On the 31st we came to Kanyenyi, to the great Mtemi—Magomba’s— whose son and heir is Mtundu M’gondeh. As we passed by the tembe of the great Sultan, the msagira, or chief counsellor, a pleasant grey-haired man, was at work making a thorn fence around a patch of young corn. He greeted the caravan with a sonorous “Yambo,” and, putting himself at its head, he led the way to our camp. When introduced to me he was very cordial in his manner. He was offered a kiti-stool and began to talk very affably. He remembered my predecessors, Burton, Speke, and Grant, very well; declared me to be much younger than any of them; and, recollecting that one of the white men used to drink asses’ milk (Burton?), offered to procure me some. The way I drank it seemed to give him very great satisfaction.
His son, Unamapokera, was a tall man of thirty or thereabouts, and he conceived a great friendship for me, and promised that the tribute should be very light, and that he would send a man to show me the way to Myumi, which was a village on the frontier of Kanyenyi, by which I would be enabled to avoid the rapacious Kisewah, who was in the habit of enforcing large tribute from caravans.
With the aid of Unamapokera and his father, we contrived to be mulcted very lightly, for we only paid ten doti, while Burton was compelled to pay sixty doti or two hundred and forty yards of cloth.
On the 1st of April, rising early, we reached Myumi after a four hours’ march; then plunged into the jungle, and, about 2 P.M. arrived at a large ziwa, or pond, situate in the middle of a jungle; and on the next day, at 10 A.M., reached the fields of Mapanga.
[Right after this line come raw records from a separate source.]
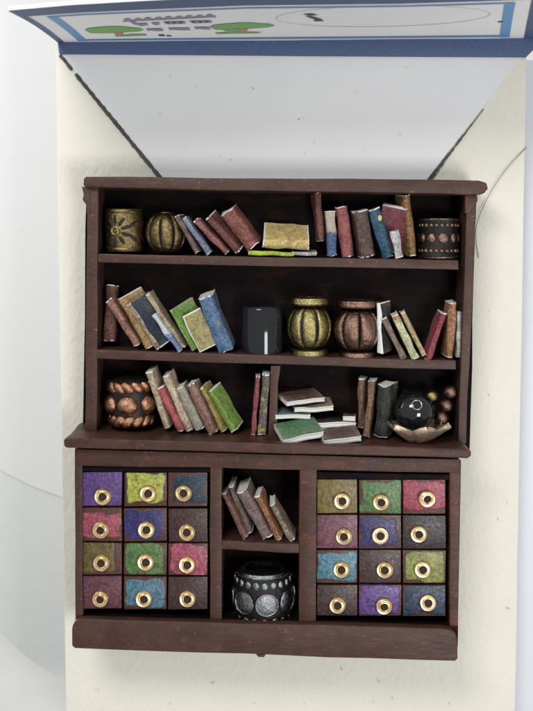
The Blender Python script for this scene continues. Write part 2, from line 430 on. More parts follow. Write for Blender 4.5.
print_rect(bm, 0.0, 1.0, 0.80, 1.001, 0); print_rect(bm, 0.0, 0.014, 0.0, 0.80, 0); print_rect(bm, 0.954, 1.0, 0.0, 0.80, 0)
obj('navy_border', bm, M['navy'], card, smooth=False)
bm = bmesh.new()
print_rect(bm, 0.045, 0.063, 0.03, 0.755, 0); print_rect(bm, 0.904, 0.924, 0.03, 0.755, 0)
print_rect(bm, 0.063, 0.904, 0.725, 0.755, 0); print_rect(bm, 0.063, 0.904, 0.04, 0.075, 0)
obj('blue_line', bm, M['blue'], card, smooth=False)
bm = bmesh.new()
def blob(cx, cy, rx, ry, mi, n=26, jag=0.16, off=0.6):
    print_poly(bm, [(cx+rx*math.cos(2*math.pi*i/n)*(1+jag*noise.noise(Vector((i*1.3, cx, 0)))), cy+ry*math.sin(2*math.pi*i/n)*(1+2*jag*noise.noise(Vector((i*1.7, cy, 5))))) for i in range(n)], mi, off)
leaf = [(0, 0.1), (0.06, -0.45), (0.25, -0.8), (0.45, -1.0), (0.62, -1.0), (0.85, -0.55), (0.93, -0.5), (1, 0.05), (0.9, 0.5), (0.7, 0.7), (0.5, 0.95), (0.3, 1.0), (0.1, 0.95)]
for x0, x1, cy, ry in ((84.5, 144, 29.3, 3.5), (209.5, 275, 25.6, 3.4)):
    print_poly(bm, [(x0+(x1-x0)*u_, cy+ry*v_-(x0 > 200)*1.2*(u_-0.5)) for u_, v_ in leaf], 0)
for cx, cy in ((119, 33.4), (243.5, 29.6)):
    print_poly(bm, [(cx-4.5, cy-1.6), (cx+5.0, cy-1.9), (cx+3.2, cy+1.4), (cx-3.4, cy+1.7)], 1, 0.8)
print_poly(bm, [(118, 35.2), (132, 33.6), (146, 33.6), (147, 35.0), (132, 35.6), (114, 36.2)], 0)
print_poly(bm, [(215, 32.2), (236, 31.2), (262, 31.6), (258, 32.8), (232, 33.2), (217, 33.6)], 0)
print_poly(bm, [(222, 29.0), (238, 28.6), (240, 30.0), (226, 30.6)], 0, 0.8)
# grey house-like lettering blocks: a sawtooth roof row and two rows of windows
for k in range(9):
    x = 128+k*10.3; y = 19.9-k*0.52
    print_poly(bm, [(x-5.2, y+1.5), (x-3.2, y-1.7+0.5*(k % 2)), (x+1.6, y-2.0), (x+3.0, y-0.4), (x+5.3, y-0.6), (x+5.4, y+1.1)], 2)
print_poly(bm, [(130, 21.6), (135, 21.4), (140, 24.6), (135, 24.4)], 2)
for k, (xa, xb) in enumerate(((136, 147), (151, 159), (163, 185), (189, 211))):
    y = 24.2-k*0.9
    print_poly(bm, [(xa, y-1.3), (xb, y-1.7), (xb+1, y+0.6), (xa+5, y+1.4), (xa+2, y+0.6)], 2)
    if k > 1:
        for q_ in range(3): print_poly(bm, [(xa+3+q_*6.5, y-0.9), (xa+6+q_*6.5, y-1.0), (xa+6.5+q_*6.5, y+0.1), (xa+3.5+q_*6.5, y+0.3)], 3, 0.9)
for k, (xa, xb) in enumerate(((146, 162), (168, 189), (194, 209))):
    y = 29.4-k*0.8
    print_poly(bm, [(xa, y-1.3), (xb, y-1.5), (xb+1.5, y+1.2), (xa+9, y+1.1), (xa+5, y+0.6), (xa+2, y+1.1)], 2)
print_poly(bm, [(158, 34.2), (164, 34.0), (165, 35.6), (159, 35.6)], 3); print_poly(bm, [(166, 34.9), (171, 34.9), (172, 35.9), (167, 35.9)], 3)
for pts in ([(303, 13.5), (312, 13), (318, 14.5), (309, 15.2)], [(305, 15.6), (313, 16), (322, 18.6), (312, 18)], [(313, 19), (321, 18.6), (324, 20.6), (315, 20.8)], [(498, 21), (503, 20.6), (503, 21.6), (498, 22)]):
    print_poly(bm, pts, 3)
for k in range(60):     # the thin pencil-like oval
    a0, a1 = 2*math.pi*k/60, 2*math.pi*(k+1)/60
    e = lambda a, r: (383+(107+r)*math.cos(a), 15.8+(10.4+r*0.5)*math.sin(a)-0.02*(107*math.cos(a)))
    print_poly(bm, [e(a0, 0.35), e(a1, 0.35), e(a1, -0.35), e(a0, -0.35)], 4, 0.5)
obj('printed_picture', bm, [M['green_ink'], M['brown_ink'], M['grey_ink'], M['black_ink'], M['thin_ink']], card, smooth=False)

# hair on the card
bm = bmesh.new()
hp = [(527, 147), (519, 155), (508, 167), (497, 182), (488, 197), (481, 212), (476.5, 226), (476, 240), (477.5, 250), (478.5, 258)]
def crom(P, k=6):
    out = []
    for i in range(len(P)-1):
        a, b, c_, d = P[max(i-1, 0)], P[i], P[i+1], P[min(i+2, len(P)-1)]
        for j in range(k):
            t = j/k; out.append(0.5*((2*b)+(c_-a)*t+(2*a-5*b+4*c_-d)*t*t+(3*b-a-3*c_+d)*t**3))
    return out+[P[-1]]
tube(bm, crom([at(x, y, -1.2-2.5*math.sin(i/9*3.1)) for i, (x, y) in enumerate(hp)]), 0.3)
tag(obj('hair_strand', bm, plain('brown_hair', (0.05, 0.03, 0.02, 1), 0.5, 0)), 'thin dark curved hair lying on the cream card beside the dresser', 'hair')

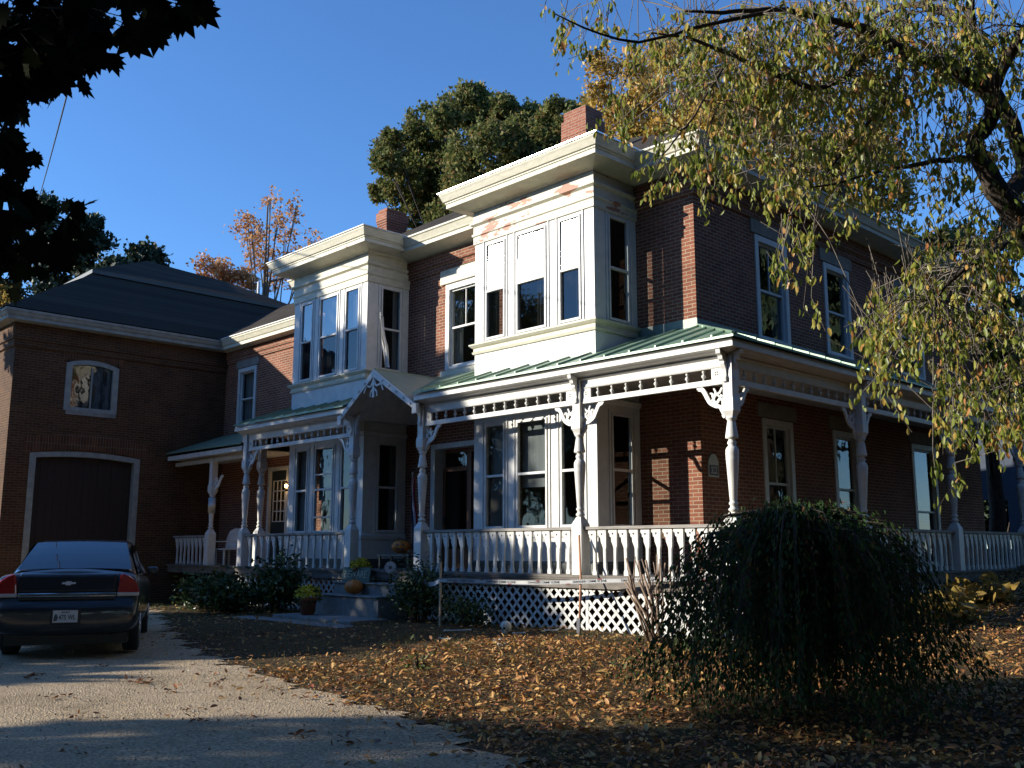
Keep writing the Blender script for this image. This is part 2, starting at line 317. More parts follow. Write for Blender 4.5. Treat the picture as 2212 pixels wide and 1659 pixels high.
def gz(x, y):
    a = .18*S01((y+6.5)/6)*S01((x+19)/5); b = .085*max(0, min(y, 14)-.4)*S01((x+3)/3)
    return a+b+.012*math.sin(x*1.7+y*.6)+.010*math.sin(y*2.3-x*.9)-.02*S01((y+4)/3)*S01((-x-3)/4)
def text_mesh(txt, size, name='text'):
    cu = bpy.data.curves.new(name, 'FONT'); cu.body = txt; cu.size = size; cu.align_x = 'CENTER'; cu.align_y = 'CENTER'; cu.extrude = size*.02; cu.offset = size*.012
    o = bpy.data.objects.new(name, cu); C.objects.link(o); bpy.context.view_layer.update()
    me = bpy.data.meshes.new_from_object(o.evaluated_get(bpy.context.evaluated_depsgraph_get())); bpy.data.objects.remove(o); bpy.data.curves.remove(cu)
    return me
def put_text(txt, size, org, ux, uz, mat, parent, name='lettering', sx=1.):
    me = text_mesh(txt, size, name); ux = Vector(ux).normalized(); uz = Vector(uz).normalized(); n = ux.cross(uz); org = Vector(org)
    for v in me.vertices: v.co = org+ux*v.co.x*sx+uz*v.co.y+n*v.co.z
    me.materials.clear(); me.materials.append(M[mat]); return link(name, me, parent)
# wall frames: (u along the wall, d outwards, z)
def TY(y0): return lambda u, d, z: (u, y0-d, z)      # walls that face -y
def TX(x0): return lambda u, d, z: (x0+d, u, z)      # walls that face +x
exec_parts = True
# ================================================================== THE HOUSE
house = thing('brick_house', 'two-storey red brick house with white bay windows and a green-roofed wraparound porch', 'house', (-7.8, 7.9, 0))
YW = 1.75; XW = -1.74; YB = .55
BAYS = [(-6.25, -3.06), (-13.1, -9.97)]
ZU0, ZU1, ZL0, ZL1 = 5.57, 7.55, 1.87, 3.88
BW = {0: [(-5.93, -5.37), (-5.05, -4.25), (-3.92, -3.38)], 1: [(-12.76, -12.24), (-11.93, -11.15), (-10.84, -10.27)]}
SW = (.94, 1.52)

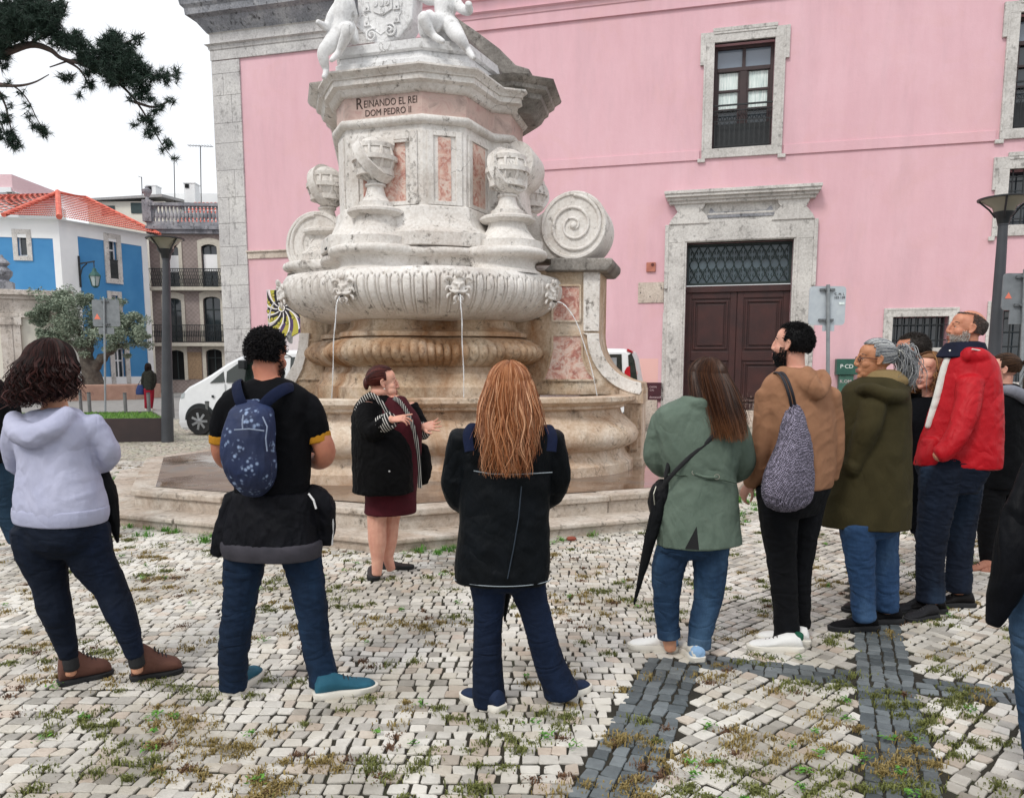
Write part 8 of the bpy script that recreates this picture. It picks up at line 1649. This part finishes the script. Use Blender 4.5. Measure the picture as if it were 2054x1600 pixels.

We were passing the village of Mapanga to a resting-place beyond the village, where we might breakfast and settle the honga, when a lad rushed forward to meet us, and asked us where we were going. Having received a reply that we were going to a camping-place, he hastened on ahead, and presently we heard him talking to some men in a field on our right.
In the meantime, we had found a comfortable shady place, and had come to a halt; the men were reclining on the ground, or standing up near their respective loads; Bombay was about opening a bale, when we heard a great rush of men, and loud shouts, and, immediately after, out rushed from the jungle near by a body of forty or fifty armed men, who held their spears above their heads, or were about to draw their bows, with a chief at their head, all uttering such howls of rage as only savages can, which sounded like a long-drawn “Hhaat-uh—Hhaat-uhh-uhh,” which meant, unmistakably, “You will, will you? No, you will not!”—at once determined, defiant, and menacing.